Теперь у нас все идет к весне, хотя все мы упорно держим в голове, что март бабу заморозил. Март – самый капризный месяц. И настроение у людей в марте по сорок раз в день меняется… А неизменным остается одно: чувство недоверия, подозрительность, мнительность. На дворе солнце, подле Вельчева травка, а в голове «замерзшая баба». Вот месяц, когда царь Давид мог бы и скинуть свое кольцо с надписью «все проходит» (если ношенье его было, конечно, неудобно)… Стоило ему глянуть в окно. Вон у меня в окно видно горничную Косенко. Стоит в платочке, замечталась, в небо глядит. И чувство чего-то необычного и в этом стоянии, и в этом мечтании – как-то веселит и пугает меня. Точь-в-точь кольцо Давида. Черная (а не зимняя серая) туча разорвется, и оттуда глядит синее небо, новое, незнакомое, забытое… Смотрю вверх и думаю: что это меня испугало? – А! Это новый узор облаков. Раньше испугаешься, а потом дашь себе отчет, почему испугался.

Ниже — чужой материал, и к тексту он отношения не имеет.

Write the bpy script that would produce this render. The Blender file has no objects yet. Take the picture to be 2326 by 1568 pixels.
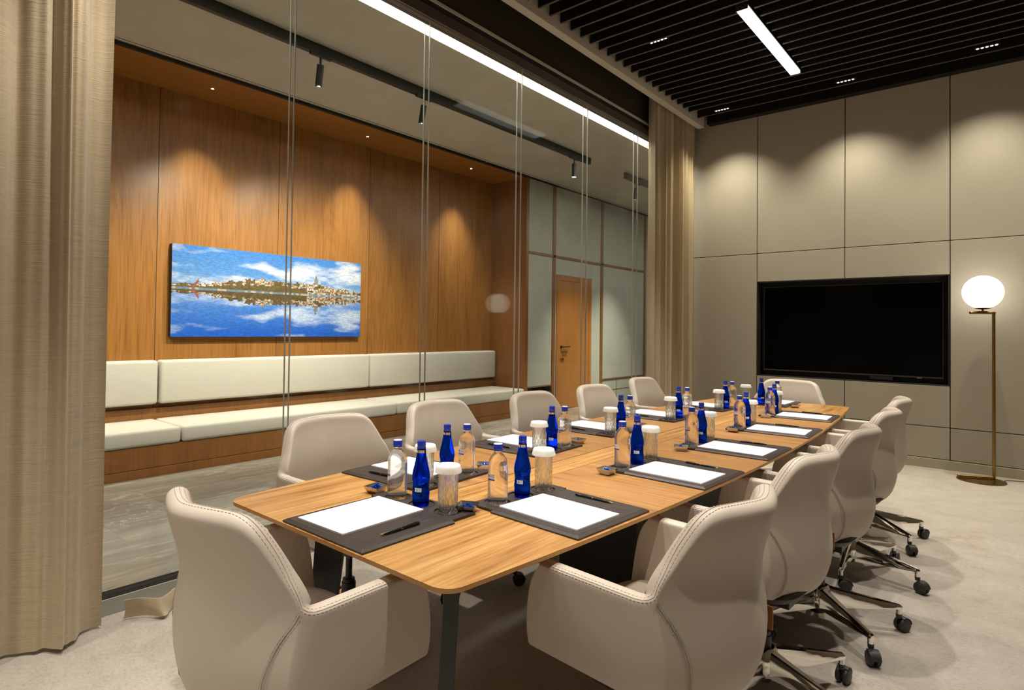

Прочитал Успенского: «Умерла за направление». Собственно – перечел. Лет 5 тому назад он уже попадался мне под руку.
Максим Иванович, от лица которого ведется рассказ, этот человечек, вечно помалкивающий в уголку, не умеющий связать двух слов, вечно отвлекающийся, – вот художник, громадный, стихийный; иначе, как образами, он и думать не умеет… Образы борются в нем, переливаются, сталкиваются, рвутся наружу, – и всем не художникам людям кажется, будто человек этот, раздираемый образами, отдающийся их власти, будто он просто-напросто не умеет правильно мыслить.
Рассказывает он про одного обстоятельного человека. Другой бы прямо сказал: так и так, обстоятельный был человек. Этот так говорить не умеет. Он приводит несколько эпизодов из жизни этого человека, заставляет его двигаться, говорить, жить – и мы из этих его движений да говорений выводим: обстоятельный человек. Меня, конечно, нисколько не соблазняет параллель между Бурже и Максимом Иванычем. Я это так, к слову, а я про другое. Про распространение идеи в обществе. Для этого следовало бы профессора Крживицкого прочитать да боборыкинским «Однокурсником» и приложить. Мне всегда казалось подозрительным и антихудожественным то маленькое обстоятельство в романах этого господинчика, что он показывает нам людей, сконцентрированных у данной идеи, стоящих, так сказать, у ее очага, у колыбели ее, а многие ли стоят у колыбели? 10–15, не больше. А идея раскинется геть широко, широко, и опынется[3], глядь, где-нб. на Чукотском носу, преломленная, отраженная, изменившаяся до неузнаваемости, неощутимая теми, кто выражает ее, на шкуре кого она вырисовывает разноцветные узоры. Декадентство!
Г-жа Цадик спрашивает: мама вдома? – «Дома, дома! Пожалуйте!» Маня пошла зажечь в «апартаментах» лампу, – писать мне больше не хочется. Теперь четверть седьмого. У мамы денег нет. Дал Меланье на обед деньги я. Жалко – страсть. На котлеты, суп и молоко пошло 89 коп., причем суп вчерашний. Был у меня сегодня Кира. Я рассказывал ему свои гимназические похождения. Впрочем, нет, теперь не четверть седьмого. Я забыл. Часы стояли. Спросил у Мани. Без четверти восемь.
Видел вчера ее… За полуквартал от дома. Ни взглядом, ни движением не показали мы, что знакомы друг с другом. Оденусь и пойду звать Федору пройтись. «Русское самосознание» – мочи нет, надоело.
В-о-с-к… – Воск! Что такое воск? – «Не знаю»… – А в церкви была? – «Была». – Свечку ставила? – «Ставила». – А из чего свечка сделана? – «С воску». – Ну, вот видишь, ты знала, что такое воск.
Больная мама лежит и еле улыбается, ей нравится все это священнодействие. Тихо, чисто в комнате, ее любимая взрослая дочь мирно трудится – все уютно, патриархально, ей хочется улыбнуться, она не может, сил нет.